What to do about international bonds, when using only bond index mutual funds and not ETFs

Using only mutual funds, you might need to get a bit more creative with your investment portfolio.

First, once you understand the concepts involved with investment tax location (See: “Asset allocation, tax location, and emergency cash management”), you will realize that there are tax optimization reasons to hold your allocation to bonds within your retirement accounts. You might get lucky when you look at the international bond mutual fund choices available within your employer sponsored 401k, 403b, 457, or other retirement plan. You might find that a not-so-expensive international bond institutional fund has been made available to you and that could do the trick.

Another alternative would be to make some modest adjustments to your US versus international equity mutual fund proportions. Without economical, international mutual funds for your cash and bond allocations, all of your cash and bond investments would be US dollar denominated. If you were hesitating to hold at least 50% of your equity allocation in non-US stock mutual funds, as would be suggested by the fact that well over half the world’s total stock capitalization value is now in countries outside the US, then this might provide even more support for increasing your international stock allocation.

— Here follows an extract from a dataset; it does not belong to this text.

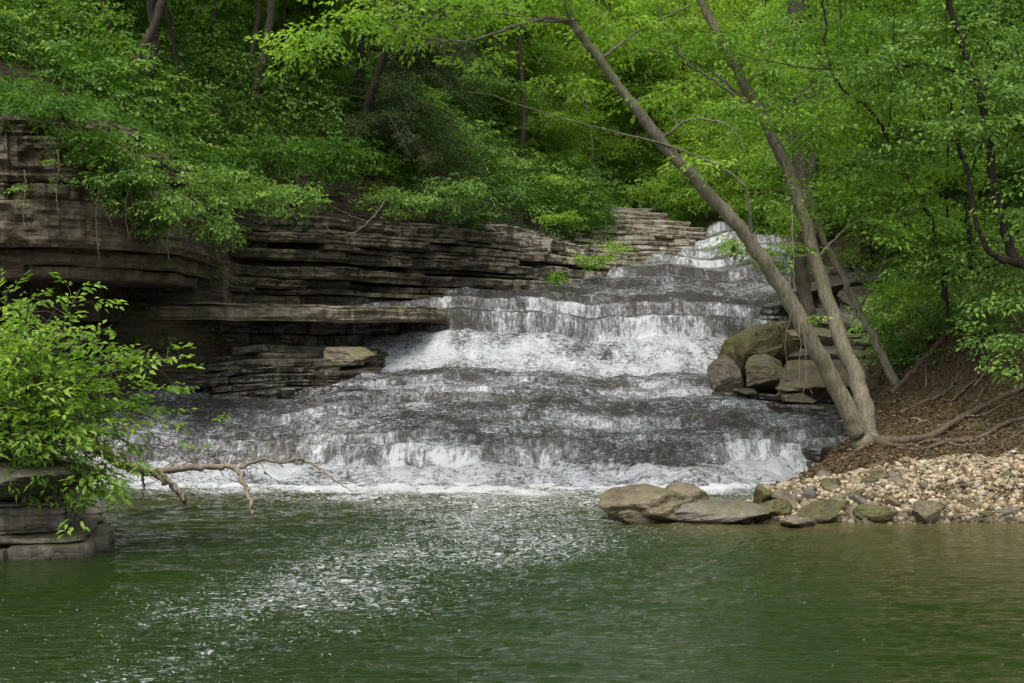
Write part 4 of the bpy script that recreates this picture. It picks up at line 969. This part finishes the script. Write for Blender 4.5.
root_thing('branching root crossing the bare earth below the curved trunk', [
    [(1030, 372, 21.0, .035), (1000, 380, 20.9, .03), (975, 385, 20.8, .026), (950, 398, 20.5, .02)], [(1000, 380, 20.9, .02), (985, 398, 20.4, .018), (972, 410, 20.1, .012)]], 607, P(1030, 372, 21))
root_thing('pair of low roots curling over the litter by the water', [
    [(893, 455, 19.0, .03), (912, 447, 19.15, .028), (935, 447, 19.05, .024), (948, 460, 18.8, .018)], [(898, 462, 18.8, .02), (922, 466, 18.7, .018), (940, 474, 18.5, .012)]], 608, P(893, 455, 19))
root_thing('forked root at the right edge above the gravel', [
    [(1040, 425, 19.3, .04), (1010, 432, 19.2, .034), (985, 445, 18.95, .028), (962, 450, 18.9, .02)], [(1000, 438, 19.1, .02), (1015, 455, 18.8, .016), (1030, 462, 18.6, .012)]], 609, P(1040, 425, 19.3))
for i, (xa, ya, l, a_) in enumerate([(6.2, 19.6, .8, .3), (7.2, 19.2, .6, -.5), (6.8, 20.6, .9, .9), (5.9, 19.9, .5, 2.2), (7.6, 20.2, .7, .1), (6.3, 21.3, .6, 1.4)]):
    g = Geo(); pts = []
    for t_ in np.linspace(0, 1, 6):
        x_, y_ = xa + l * t_ * math.cos(a_), ya + l * t_ * math.sin(a_) * .6; pts.append([x_, y_, float(ground_z(x_, y_)) + .03 + .02 * math.sin(9 * t_ + i)])
    tube(g, catmull(pts, 12), np.linspace(.016, .006, 12), 6, .2, i); V, fc = g.get(); o_ = np.array(pts[0])
    tag(link('stick', mesh_np('stick', V - o_, fc, M['deadwood']), None, [float(q) for q in o_]), 'bare fallen stick lying on the leaf litter of the bank', 'stick', 'sticks on the right bank')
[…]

If you cannot get economical international exposure via bond mutual funds, you certainly can do so with low cost international stock mutual funds. Broadly diversified international equity mutual funds can be purchased at a much more reasonable cost than international bond mutual funds. While this is a different kind of investment exposure, a modest allocation shift could substitute until sometime in the future – when low-cost international bond index mutual funds become more widely available for reliable low-cost mutual fund vendors.